*Exercise description*.
How many lines in the listing below include the word "scene"? Answer with the number and nothing else.

*Provided data*.

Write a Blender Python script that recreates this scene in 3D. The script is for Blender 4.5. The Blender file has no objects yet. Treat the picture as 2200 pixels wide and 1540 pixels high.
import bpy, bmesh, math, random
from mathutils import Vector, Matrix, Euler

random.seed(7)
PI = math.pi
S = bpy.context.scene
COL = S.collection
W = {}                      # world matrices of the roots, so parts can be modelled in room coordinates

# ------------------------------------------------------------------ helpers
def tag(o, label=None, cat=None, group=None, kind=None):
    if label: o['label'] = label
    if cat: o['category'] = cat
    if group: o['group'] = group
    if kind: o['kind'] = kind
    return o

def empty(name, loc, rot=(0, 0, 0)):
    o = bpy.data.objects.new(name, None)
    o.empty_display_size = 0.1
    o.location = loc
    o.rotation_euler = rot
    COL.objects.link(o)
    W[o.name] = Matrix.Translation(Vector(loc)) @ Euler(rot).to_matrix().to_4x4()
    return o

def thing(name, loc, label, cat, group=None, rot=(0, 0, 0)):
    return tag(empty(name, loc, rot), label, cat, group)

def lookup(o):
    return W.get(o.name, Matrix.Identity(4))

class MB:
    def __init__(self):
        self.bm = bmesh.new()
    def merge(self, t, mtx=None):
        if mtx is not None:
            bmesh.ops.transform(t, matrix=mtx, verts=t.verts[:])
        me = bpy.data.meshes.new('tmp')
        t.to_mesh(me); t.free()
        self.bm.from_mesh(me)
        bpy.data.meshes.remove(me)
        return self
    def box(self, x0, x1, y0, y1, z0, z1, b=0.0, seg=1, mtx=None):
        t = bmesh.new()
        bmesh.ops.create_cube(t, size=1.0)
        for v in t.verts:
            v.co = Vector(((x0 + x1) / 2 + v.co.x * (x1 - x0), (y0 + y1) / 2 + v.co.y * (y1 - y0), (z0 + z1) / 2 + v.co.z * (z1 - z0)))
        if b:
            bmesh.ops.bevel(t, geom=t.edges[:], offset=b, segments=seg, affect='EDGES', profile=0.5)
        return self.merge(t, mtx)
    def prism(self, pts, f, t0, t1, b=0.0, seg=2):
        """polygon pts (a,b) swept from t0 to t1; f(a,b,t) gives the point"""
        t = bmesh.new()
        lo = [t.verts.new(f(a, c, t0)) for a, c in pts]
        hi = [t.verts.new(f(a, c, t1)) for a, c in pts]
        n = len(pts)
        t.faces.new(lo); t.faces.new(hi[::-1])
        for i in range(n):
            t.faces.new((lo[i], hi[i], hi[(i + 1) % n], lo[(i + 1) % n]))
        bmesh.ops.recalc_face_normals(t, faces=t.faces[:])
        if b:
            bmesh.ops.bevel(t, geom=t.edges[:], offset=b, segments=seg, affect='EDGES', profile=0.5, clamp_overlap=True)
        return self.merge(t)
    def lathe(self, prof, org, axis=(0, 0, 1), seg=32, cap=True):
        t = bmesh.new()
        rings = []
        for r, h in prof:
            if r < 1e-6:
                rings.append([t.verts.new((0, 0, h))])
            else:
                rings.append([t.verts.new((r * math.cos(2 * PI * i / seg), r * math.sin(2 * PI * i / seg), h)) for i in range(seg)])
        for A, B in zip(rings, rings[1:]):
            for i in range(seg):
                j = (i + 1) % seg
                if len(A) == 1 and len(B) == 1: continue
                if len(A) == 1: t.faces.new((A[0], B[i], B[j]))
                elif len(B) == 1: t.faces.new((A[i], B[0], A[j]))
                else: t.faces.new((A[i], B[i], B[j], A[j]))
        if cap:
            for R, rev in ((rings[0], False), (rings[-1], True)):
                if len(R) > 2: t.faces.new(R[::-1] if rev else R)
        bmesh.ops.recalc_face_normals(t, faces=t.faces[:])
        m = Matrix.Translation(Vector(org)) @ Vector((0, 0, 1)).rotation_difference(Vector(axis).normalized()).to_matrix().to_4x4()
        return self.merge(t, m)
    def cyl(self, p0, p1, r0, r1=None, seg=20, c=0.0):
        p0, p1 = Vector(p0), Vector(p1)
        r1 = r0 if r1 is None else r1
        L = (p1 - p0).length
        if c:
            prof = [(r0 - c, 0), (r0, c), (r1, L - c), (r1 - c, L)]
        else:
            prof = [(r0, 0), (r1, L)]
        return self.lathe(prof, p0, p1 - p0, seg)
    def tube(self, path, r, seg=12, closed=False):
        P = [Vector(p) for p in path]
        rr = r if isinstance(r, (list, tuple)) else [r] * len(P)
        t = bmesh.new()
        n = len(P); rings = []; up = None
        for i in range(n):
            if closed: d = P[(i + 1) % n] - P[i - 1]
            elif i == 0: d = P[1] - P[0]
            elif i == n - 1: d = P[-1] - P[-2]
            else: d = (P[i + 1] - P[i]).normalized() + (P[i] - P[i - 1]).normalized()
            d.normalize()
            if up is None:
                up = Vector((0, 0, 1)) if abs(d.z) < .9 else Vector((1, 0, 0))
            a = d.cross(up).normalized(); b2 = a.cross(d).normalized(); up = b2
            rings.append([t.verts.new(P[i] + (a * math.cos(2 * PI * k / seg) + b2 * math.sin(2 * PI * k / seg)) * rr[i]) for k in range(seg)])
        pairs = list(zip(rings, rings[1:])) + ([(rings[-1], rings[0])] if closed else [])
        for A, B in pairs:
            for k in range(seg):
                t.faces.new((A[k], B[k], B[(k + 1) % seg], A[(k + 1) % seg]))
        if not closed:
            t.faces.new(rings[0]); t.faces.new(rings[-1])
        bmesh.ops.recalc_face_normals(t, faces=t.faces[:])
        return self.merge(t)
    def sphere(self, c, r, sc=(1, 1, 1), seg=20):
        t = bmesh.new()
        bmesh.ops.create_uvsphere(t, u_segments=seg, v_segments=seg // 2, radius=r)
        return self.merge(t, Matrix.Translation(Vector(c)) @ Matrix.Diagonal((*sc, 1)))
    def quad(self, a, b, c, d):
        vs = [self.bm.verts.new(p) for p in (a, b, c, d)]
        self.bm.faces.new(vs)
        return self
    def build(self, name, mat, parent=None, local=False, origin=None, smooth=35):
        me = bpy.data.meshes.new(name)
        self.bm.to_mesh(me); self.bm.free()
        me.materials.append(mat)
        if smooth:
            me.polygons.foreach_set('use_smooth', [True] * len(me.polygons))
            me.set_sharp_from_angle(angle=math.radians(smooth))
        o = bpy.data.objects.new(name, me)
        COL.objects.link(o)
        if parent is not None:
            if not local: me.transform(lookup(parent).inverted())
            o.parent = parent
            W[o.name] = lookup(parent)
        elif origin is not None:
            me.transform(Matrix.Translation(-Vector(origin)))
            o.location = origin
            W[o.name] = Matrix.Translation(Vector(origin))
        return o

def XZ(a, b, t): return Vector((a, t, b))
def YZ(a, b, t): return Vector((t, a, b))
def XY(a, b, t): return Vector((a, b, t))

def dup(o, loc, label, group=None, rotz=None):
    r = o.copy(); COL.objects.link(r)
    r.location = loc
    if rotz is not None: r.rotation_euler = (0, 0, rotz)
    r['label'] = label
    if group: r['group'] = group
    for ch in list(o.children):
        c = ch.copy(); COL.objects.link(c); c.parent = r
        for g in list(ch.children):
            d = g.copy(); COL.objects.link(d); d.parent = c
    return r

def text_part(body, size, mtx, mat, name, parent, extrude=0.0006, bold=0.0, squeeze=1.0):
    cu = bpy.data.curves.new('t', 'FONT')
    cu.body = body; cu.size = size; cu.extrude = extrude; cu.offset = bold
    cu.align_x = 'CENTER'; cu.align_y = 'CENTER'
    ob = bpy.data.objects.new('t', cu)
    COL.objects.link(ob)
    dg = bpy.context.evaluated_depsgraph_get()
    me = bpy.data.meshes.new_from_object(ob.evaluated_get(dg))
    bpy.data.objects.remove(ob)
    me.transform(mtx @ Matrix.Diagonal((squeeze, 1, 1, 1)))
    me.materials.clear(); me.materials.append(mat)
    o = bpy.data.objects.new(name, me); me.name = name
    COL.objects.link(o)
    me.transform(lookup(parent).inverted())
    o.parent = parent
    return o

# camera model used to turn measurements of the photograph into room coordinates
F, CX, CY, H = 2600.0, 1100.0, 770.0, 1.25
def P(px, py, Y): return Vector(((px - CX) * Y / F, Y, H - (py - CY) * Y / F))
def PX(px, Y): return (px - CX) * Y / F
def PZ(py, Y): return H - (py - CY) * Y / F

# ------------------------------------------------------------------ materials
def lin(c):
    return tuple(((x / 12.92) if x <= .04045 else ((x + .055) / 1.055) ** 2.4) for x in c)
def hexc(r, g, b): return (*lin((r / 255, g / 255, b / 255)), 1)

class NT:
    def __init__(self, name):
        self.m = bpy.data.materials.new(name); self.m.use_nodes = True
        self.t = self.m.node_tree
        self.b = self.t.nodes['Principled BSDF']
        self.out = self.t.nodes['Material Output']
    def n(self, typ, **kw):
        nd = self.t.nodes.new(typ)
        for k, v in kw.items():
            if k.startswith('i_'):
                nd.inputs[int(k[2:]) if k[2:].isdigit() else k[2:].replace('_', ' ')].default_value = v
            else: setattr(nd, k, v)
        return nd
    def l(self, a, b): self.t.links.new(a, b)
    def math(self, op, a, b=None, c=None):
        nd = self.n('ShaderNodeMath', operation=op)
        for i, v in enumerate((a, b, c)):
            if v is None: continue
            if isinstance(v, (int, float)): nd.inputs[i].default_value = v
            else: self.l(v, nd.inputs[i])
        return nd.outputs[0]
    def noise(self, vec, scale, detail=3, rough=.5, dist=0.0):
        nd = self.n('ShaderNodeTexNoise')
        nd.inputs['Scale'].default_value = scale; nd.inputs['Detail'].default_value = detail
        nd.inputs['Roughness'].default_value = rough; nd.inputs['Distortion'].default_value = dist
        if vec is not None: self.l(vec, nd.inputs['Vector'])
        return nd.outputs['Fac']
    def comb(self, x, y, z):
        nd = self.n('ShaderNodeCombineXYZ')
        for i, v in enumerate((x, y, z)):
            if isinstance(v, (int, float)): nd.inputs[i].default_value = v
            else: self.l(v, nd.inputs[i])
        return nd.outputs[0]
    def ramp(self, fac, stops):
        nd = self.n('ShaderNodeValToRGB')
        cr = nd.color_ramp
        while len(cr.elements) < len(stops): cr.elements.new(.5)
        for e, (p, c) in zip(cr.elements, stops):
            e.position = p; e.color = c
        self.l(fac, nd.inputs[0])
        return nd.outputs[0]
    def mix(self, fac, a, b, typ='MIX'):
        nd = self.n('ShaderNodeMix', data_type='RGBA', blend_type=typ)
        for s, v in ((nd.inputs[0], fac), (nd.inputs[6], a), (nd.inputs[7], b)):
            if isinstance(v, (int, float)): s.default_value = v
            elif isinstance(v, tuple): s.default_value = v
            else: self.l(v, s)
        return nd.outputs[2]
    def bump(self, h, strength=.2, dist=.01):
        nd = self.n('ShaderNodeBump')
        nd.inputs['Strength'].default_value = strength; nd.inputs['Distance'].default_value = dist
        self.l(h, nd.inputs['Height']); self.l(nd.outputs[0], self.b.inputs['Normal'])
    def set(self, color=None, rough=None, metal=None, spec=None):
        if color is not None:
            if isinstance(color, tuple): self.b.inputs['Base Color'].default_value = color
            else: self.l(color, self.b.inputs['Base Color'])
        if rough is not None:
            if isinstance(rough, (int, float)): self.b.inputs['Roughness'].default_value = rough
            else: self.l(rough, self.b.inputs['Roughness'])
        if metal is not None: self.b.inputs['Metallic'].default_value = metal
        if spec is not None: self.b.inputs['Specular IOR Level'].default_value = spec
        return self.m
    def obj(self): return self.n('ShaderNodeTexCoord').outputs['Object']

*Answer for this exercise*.
2